## Task details:
Repeat, exactly and completely, the entries shown underneath.

________________________________________

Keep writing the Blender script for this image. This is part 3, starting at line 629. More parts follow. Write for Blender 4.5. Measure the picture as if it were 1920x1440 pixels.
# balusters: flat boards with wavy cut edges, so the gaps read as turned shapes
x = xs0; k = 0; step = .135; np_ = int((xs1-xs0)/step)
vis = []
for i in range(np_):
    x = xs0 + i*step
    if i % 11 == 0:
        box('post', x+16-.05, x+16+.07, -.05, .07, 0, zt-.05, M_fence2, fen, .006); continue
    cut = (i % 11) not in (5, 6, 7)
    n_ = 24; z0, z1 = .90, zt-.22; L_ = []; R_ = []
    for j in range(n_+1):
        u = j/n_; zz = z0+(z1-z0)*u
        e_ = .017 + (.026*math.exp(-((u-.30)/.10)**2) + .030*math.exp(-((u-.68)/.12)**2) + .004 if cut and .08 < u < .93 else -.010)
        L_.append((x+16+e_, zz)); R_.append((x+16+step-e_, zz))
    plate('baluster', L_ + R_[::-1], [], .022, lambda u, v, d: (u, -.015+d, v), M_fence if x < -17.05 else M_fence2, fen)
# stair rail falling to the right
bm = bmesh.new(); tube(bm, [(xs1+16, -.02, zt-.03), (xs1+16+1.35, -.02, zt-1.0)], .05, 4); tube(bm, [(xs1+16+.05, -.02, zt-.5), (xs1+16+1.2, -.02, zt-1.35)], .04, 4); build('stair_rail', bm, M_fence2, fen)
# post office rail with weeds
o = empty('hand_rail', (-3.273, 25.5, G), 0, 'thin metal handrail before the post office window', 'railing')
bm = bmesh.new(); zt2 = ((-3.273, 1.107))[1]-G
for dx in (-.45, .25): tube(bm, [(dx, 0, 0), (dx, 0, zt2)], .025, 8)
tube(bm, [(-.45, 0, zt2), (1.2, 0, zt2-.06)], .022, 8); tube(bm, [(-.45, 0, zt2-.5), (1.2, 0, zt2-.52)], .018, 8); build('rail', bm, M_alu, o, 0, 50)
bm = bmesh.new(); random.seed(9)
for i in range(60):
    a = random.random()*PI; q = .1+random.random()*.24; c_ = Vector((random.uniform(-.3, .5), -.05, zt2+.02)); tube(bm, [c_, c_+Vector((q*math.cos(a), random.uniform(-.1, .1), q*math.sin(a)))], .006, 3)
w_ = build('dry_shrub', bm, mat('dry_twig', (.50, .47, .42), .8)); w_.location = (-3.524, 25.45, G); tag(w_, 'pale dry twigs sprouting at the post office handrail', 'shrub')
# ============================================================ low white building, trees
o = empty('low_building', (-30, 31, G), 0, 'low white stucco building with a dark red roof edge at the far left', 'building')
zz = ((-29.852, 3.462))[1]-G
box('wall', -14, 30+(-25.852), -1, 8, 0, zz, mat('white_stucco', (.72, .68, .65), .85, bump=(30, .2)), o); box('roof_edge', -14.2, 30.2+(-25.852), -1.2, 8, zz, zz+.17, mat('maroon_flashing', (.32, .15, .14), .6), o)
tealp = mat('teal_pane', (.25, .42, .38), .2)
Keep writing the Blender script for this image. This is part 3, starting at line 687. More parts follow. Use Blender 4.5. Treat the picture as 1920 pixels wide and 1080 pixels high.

________________________________________

## Output below:
Keep writing the Blender script for this image. This is part 3, starting at line 629. More parts follow. Write for Blender 4.5. Measure the picture as if it were 1920x1440 pixels.
# balusters: flat boards with wavy cut edges, so the gaps read as turned shapes
x = xs0; k = 0; step = .135; np_ = int((xs1-xs0)/step)
vis = []
for i in range(np_):
    x = xs0 + i*step
    if i % 11 == 0:
        box('post', x+16-.05, x+16+.07, -.05, .07, 0, zt-.05, M_fence2, fen, .006); continue
    cut = (i % 11) not in (5, 6, 7)
    n_ = 24; z0, z1 = .90, zt-.22; L_ = []; R_ = []
    for j in range(n_+1):
        u = j/n_; zz = z0+(z1-z0)*u
        e_ = .017 + (.026*math.exp(-((u-.30)/.10)**2) + .030*math.exp(-((u-.68)/.12)**2) + .004 if cut and .08 < u < .93 else -.010)
        L_.append((x+16+e_, zz)); R_.append((x+16+step-e_, zz))
    plate('baluster', L_ + R_[::-1], [], .022, lambda u, v, d: (u, -.015+d, v), M_fence if x < -17.05 else M_fence2, fen)
# stair rail falling to the right
bm = bmesh.new(); tube(bm, [(xs1+16, -.02, zt-.03), (xs1+16+1.35, -.02, zt-1.0)], .05, 4); tube(bm, [(xs1+16+.05, -.02, zt-.5), (xs1+16+1.2, -.02, zt-1.35)], .04, 4); build('stair_rail', bm, M_fence2, fen)
# post office rail with weeds
o = empty('hand_rail', (-3.273, 25.5, G), 0, 'thin metal handrail before the post office window', 'railing')
bm = bmesh.new(); zt2 = ((-3.273, 1.107))[1]-G
for dx in (-.45, .25): tube(bm, [(dx, 0, 0), (dx, 0, zt2)], .025, 8)
tube(bm, [(-.45, 0, zt2), (1.2, 0, zt2-.06)], .022, 8); tube(bm, [(-.45, 0, zt2-.5), (1.2, 0, zt2-.52)], .018, 8); build('rail', bm, M_alu, o, 0, 50)
bm = bmesh.new(); random.seed(9)
for i in range(60):
    a = random.random()*PI; q = .1+random.random()*.24; c_ = Vector((random.uniform(-.3, .5), -.05, zt2+.02)); tube(bm, [c_, c_+Vector((q*math.cos(a), random.uniform(-.1, .1), q*math.sin(a)))], .006, 3)
w_ = build('dry_shrub', bm, mat('dry_twig', (.50, .47, .42), .8)); w_.location = (-3.524, 25.45, G); tag(w_, 'pale dry twigs sprouting at the post office handrail', 'shrub')
# ============================================================ low white building, trees
o = empty('low_building', (-30, 31, G), 0, 'low white stucco building with a dark red roof edge at the far left', 'building')
zz = ((-29.852, 3.462))[1]-G
box('wall', -14, 30+(-25.852), -1, 8, 0, zz, mat('white_stucco', (.72, .68, .65), .85, bump=(30, .2)), o); box('roof_edge', -14.2, 30.2+(-25.852), -1.2, 8, zz, zz+.17, mat('maroon_flashing', (.32, .15, .14), .6), o)
tealp = mat('teal_pane', (.25, .42, .38), .2)
Keep writing the Blender script for this image. This is part 3, starting at line 687. More parts follow. Use Blender 4.5. Treat the picture as 1920 pixels wide and 1080 pixels high.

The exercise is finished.